Situasi ini menarik perhatian dan kepedulian masyarakat global yang kemudian diadakan Konferensi Internasional yang diselenggarakan oleh UNESCO pada 7-10 Juni 1994 di Salamanca Spanyol yang selanjutnya disebut dengan Salamanca Statement yang menyepakati pelaksanaan pendidikan inklusi oleh semua negara di dunia.
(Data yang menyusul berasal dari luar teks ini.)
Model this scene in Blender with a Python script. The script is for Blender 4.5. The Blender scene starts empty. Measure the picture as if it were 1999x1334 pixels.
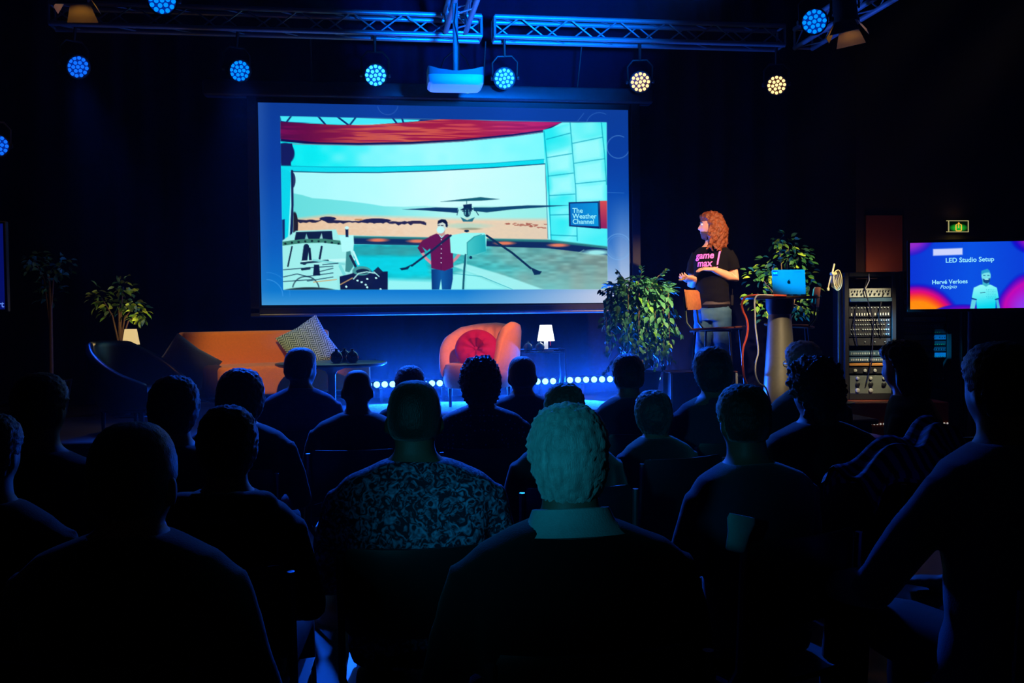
import bpy, bmesh, math, random
import numpy as np
from mathutils import Vector, Matrix, noise

random.seed(7)
RNG = np.random.default_rng(5)
C = bpy.context.scene.collection
S = bpy.context.scene
PI = math.pi
rad = math.radians

# ---------------------------------------------------------------- camera
F, CX, CY = 1943.0, 999.5, 667.0
YAW, PITCH, ROLL = rad(8.5), math.atan(52 / F), rad(0.7)
EYE = Vector((0, 0, 1.45))
RC = Matrix.Rotation(-YAW, 3, 'Z') @ Matrix.Rotation(PI / 2 - PITCH, 3, 'X') @ Matrix.Rotation(-ROLL, 3, 'Z')
cam = bpy.data.objects.new('camera', bpy.data.cameras.new('camera'))
C.objects.link(cam)
cam.matrix_world = Matrix.Translation(EYE) @ RC.to_4x4()
cam.data.sensor_width = 36.0
cam.data.lens = F * 36.0 / 1999.0
cam.data.clip_start = 0.05
S.camera = cam
# measuring helpers: where a sight line of the photograph meets a plane of the room
def ray(px, py): return RC @ Vector(((px - CX) / F, -(py - CY) / F, -1.0))
def at_d(px, py, d): return EYE + ray(px, py) * d
def at_y(px, py, Y):
    r = ray(px, py); return EYE + r * ((Y - EYE.y) / r.y)
def at_z(px, py, Z):
    r = ray(px, py); return EYE + r * ((Z - EYE.z) / r.z)
def lat(l, d, z):                                    # sideways / forward distances on the floor plan
    return Vector((l * math.cos(YAW) + d * math.sin(YAW), -l * math.sin(YAW) + d * math.cos(YAW), z))

# ---------------------------------------------------------------- world, lights, exposure
S.view_settings.view_transform = 'Standard'
S.view_settings.look = 'None'
S.view_settings.exposure = 0.0
S.view_settings.gamma = 1.0
S.view_settings.use_curve_mapping = False
w = bpy.data.worlds.new('dark_hall'); S.world = w; w.use_nodes = True
w.node_tree.nodes['Background'].inputs['Color'].default_value = (0.75, 0.85, 1.0, 1)
w.node_tree.nodes['Background'].inputs['Strength'].default_value = 0.004

def lamp(kind, name, loc, target, power, col, size=0.2, spot=40, blend=0.4, size_y=None):
    l = bpy.data.lights.new(name, kind)
    l.energy = power; l.color = col
    if kind == 'SPOT':
        l.spot_size = rad(spot); l.spot_blend = blend; l.shadow_soft_size = size
    elif kind == 'AREA':
        l.size = size
        if size_y: l.shape = 'RECTANGLE'; l.size_y = size_y
    else:
        l.shadow_soft_size = size
    o = bpy.data.objects.new(name, l); C.objects.link(o)
    o.location = loc
    o.rotation_euler = (Vector(target) - Vector(loc)).to_track_quat('-Z', 'Y').to_euler()
    return o
WARM = (1.0, 0.62, 0.30); AMBER = (1.0, 0.50, 0.18); BLUE = (0.005, 0.10, 1.0); DEEP = (0.005, 0.06, 1.0); AZURE = (0.0, 0.34, 1.0); TEAL = (0.1, 0.75, 0.85)
STAGE_Z = 0.60
YBACK = 10.75
SPK = at_d(1390, 600, 9.07)
# front spots hung above the audience, aimed at the speaker, the plants, the sofa and the easy chair
lamp('SPOT', 'spot_speaker', (5.6, 4.6, 4.3), (SPK.x, SPK.y, 1.95), 2300, (1.0, 0.56, 0.26), 0.06, 13, 0.7)
lamp('SPOT', 'spot_speaker_fill', (1.2, 3.8, 4.5), (SPK.x, SPK.y, 1.8), 2600, (1.0, 0.62, 0.42), 0.06, 12, 0.7)
lamp('SPOT', 'spot_plants', (4.3, 4.2, 4.6), (2.44, 8.7, 1.32), 4200, (1.0, 0.84, 0.36), 0.06, 9, 0.9)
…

Di Indonesia melalui Peraturan Menteri Pendidikan Nasional No. 32 tahun 2008 tentang standar kualifikasi akademik dan kompetensi guru pendidikan khusus, diuraikan bahwa pendidikan inklusi merupakan pendidikan yang memberikan kesempatan bagi peserta didik berkebutuhan khusus karena kelainan fisik, emosional, mental, intelektual, sosial, dan atau memiliki potensi kecerdasan dan bakat istimewa untuk belajar bersama-sama dengan peserta didik lain pada satuan pendidikan umum maupun kejuruan, dengan cara menyediakan sarana, tenaga pendidik, tenaga kependidikan dan kurikulum yang disesuaikan dengan kebutuhan individual peserta didik.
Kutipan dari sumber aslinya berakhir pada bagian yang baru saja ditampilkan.